Community Papers

Wine industry pioneer honoured

Penticton MLA Bill Barisoff presents the Queen
Penticton MLA Bill Barisoff presents the Queen's Diamond Jubilee Medal to Harry McWatters.
— image credit: Photo submitted

A leader in the Okanagan and provincial wine industry has been honoured with the Queen’s Diamond Jubilee Medal.

Harry McWatters received the award that honours significant contributions and achievements by Canadians from Penticton MLA Bill Barisoff.

“It certainly is an honour, but I think of it as really recognition for the strides the wine industry has made. I don’t think if the industry hadn’t grown the way it has and garnered the recognition it has, that I would be recognized,” said McWatters.

McWatters has been involved in the wine industry for over 40 years and was the founder of the province’s first estate winery, Sumac Ridge Estate in 1980. He is also the founder of See Ya Later Ranch Estate Winery in 1995. He later sold Sumac Ridge to Vincor Canada and continued as president of Sumac Ridge and See Ya Later Ranch, as well as being vice-president of Vincor Canada. In 2008 he “retired” as president of Sumac Ridge and established Vintage Consulting Group Inc. and the Okanagan Wine Academy.
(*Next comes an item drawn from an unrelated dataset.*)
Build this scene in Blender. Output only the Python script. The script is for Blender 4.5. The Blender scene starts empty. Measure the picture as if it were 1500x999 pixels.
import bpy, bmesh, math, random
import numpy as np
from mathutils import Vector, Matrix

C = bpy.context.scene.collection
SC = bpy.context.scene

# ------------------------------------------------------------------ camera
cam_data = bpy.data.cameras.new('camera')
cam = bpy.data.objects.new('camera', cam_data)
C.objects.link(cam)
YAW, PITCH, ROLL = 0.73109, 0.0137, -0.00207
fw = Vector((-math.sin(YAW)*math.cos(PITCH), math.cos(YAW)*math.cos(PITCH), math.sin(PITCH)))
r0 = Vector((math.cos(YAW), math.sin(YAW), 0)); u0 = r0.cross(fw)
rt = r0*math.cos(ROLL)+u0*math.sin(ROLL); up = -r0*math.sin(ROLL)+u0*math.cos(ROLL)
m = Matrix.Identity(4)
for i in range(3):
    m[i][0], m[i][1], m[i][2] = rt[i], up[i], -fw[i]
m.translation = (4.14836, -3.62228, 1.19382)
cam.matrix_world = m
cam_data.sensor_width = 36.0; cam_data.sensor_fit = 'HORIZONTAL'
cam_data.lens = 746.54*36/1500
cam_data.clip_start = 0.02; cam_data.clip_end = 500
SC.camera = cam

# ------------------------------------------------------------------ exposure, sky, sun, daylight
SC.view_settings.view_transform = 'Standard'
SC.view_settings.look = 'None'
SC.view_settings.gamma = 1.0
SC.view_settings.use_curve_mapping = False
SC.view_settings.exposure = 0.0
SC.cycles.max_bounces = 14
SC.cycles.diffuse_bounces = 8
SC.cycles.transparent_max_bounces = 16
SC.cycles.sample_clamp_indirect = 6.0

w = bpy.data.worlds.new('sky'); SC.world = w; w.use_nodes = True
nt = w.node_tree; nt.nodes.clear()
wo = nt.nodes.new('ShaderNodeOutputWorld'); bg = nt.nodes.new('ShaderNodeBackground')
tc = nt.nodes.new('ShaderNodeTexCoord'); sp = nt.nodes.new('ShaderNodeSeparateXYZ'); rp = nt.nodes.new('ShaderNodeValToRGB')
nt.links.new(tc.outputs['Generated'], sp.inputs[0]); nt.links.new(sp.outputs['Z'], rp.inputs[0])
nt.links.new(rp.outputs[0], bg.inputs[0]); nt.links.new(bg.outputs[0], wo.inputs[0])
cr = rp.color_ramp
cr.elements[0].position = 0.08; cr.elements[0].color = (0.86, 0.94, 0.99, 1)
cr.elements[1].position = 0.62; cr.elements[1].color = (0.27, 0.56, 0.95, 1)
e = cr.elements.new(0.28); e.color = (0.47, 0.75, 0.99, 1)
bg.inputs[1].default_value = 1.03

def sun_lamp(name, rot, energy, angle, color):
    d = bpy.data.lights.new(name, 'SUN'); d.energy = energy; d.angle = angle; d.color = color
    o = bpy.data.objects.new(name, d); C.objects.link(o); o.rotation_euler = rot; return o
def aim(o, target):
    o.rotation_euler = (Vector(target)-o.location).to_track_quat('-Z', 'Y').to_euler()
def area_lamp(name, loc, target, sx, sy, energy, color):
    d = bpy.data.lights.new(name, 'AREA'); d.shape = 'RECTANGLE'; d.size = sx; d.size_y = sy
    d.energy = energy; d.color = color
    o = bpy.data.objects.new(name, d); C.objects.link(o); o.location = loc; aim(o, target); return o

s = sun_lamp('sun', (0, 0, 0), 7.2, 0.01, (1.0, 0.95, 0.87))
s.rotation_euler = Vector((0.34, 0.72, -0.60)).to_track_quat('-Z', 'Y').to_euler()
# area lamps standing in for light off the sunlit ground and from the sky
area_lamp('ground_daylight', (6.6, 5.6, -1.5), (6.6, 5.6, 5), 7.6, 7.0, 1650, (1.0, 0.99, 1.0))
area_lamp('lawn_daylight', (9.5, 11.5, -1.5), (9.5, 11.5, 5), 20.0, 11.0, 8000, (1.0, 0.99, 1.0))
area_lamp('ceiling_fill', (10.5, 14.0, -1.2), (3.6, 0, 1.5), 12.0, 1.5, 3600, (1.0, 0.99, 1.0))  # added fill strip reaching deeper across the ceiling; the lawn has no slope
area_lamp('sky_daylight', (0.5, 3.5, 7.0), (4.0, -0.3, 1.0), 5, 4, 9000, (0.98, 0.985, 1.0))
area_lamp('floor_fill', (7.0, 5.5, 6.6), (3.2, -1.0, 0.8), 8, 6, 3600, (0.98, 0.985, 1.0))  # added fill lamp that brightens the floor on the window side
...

While that alone seems to be a lot for one person to take on, McWatters led a group of wineries and local businesses to establish the Okanagan Wine Festival Society in 1980 and acted as founding president. At that time he was also appointed by the province to chair the newly formed B.C. Wine Institute, a position he held for five years and served as a director for 17 years. The association represents winery operators and grape growers and helped guide industry through the trade challenges presented by General Agreement on Tariffs and Trade and the North America Free Trade Agreement.

“I have been in the business for 45 years and we have seen a lot of ups and downs, but the most pivotal change was the introduction of free trade. What came out of that is the industry in British Columbia banding together and B.C. forming the B.C. Wine Institute working as a united front and developing and implementing very rigid VQA wine standards and that has made a huge difference. Once we got the consumers to be aware of what that is all about and to recognize VQA as a trademark of quality, it has made a huge difference,” said McWatters.

McWatters was instrumental in founding VQA Canada, a trade association that spearheaded the development of national wine standards for Canadian vintners, and served as the first chairman. In 2001, he was presented with an honorary doctor of laws degree from Okanagan University College in recognition for the pivotal role he played in the development of both B.C’s and Canada’s wine industry. At the time VQA standards were implemented there was only 14 wineries in the province, today there are well over 200.

“There are a lot more people making a contribution and growing the industry in the last 20 years than there was before. I can tell you that 20 years ago, it would have been very difficult to predict for anybody that we would have that many wineries,” he said.

McWatters said not many believed the Okanagan would become the fertile grape growing land it has become. He said part of the growth also has to do with the consumers becoming more educated about wine.

“If you look at the kinds of wines produced 45 years ago, they were a mirror reflection of what the consumer wanted that day,” said McWatters. “Today the consumer is a lot more sophisticated and are looking for a wide range of varieties and styles. They are demanding more intense flavours which is a very positive thing.”

As the industry moves forward, McWatters said success will depend on looking inward and raising the bar on quality and continuing to be aggressive in marketing within the province, the country and outside the borders. Already many wineries have been recognized nationally and internationally, earning medals and awards for best of variety, class and show.

“For a relatively small industry, we garner a tremendous number of awards. What we need to do now is convert that into sales, where we have strategic markets that make sense to go in a modest way where it will be profitable and people will embrace the style of wines we raise,” said McWatters.

Also receiving the medal from Barisoff were David Kampe from Penticton, Sue Irvine from Naramata and Phyllis Papineau from Peachland.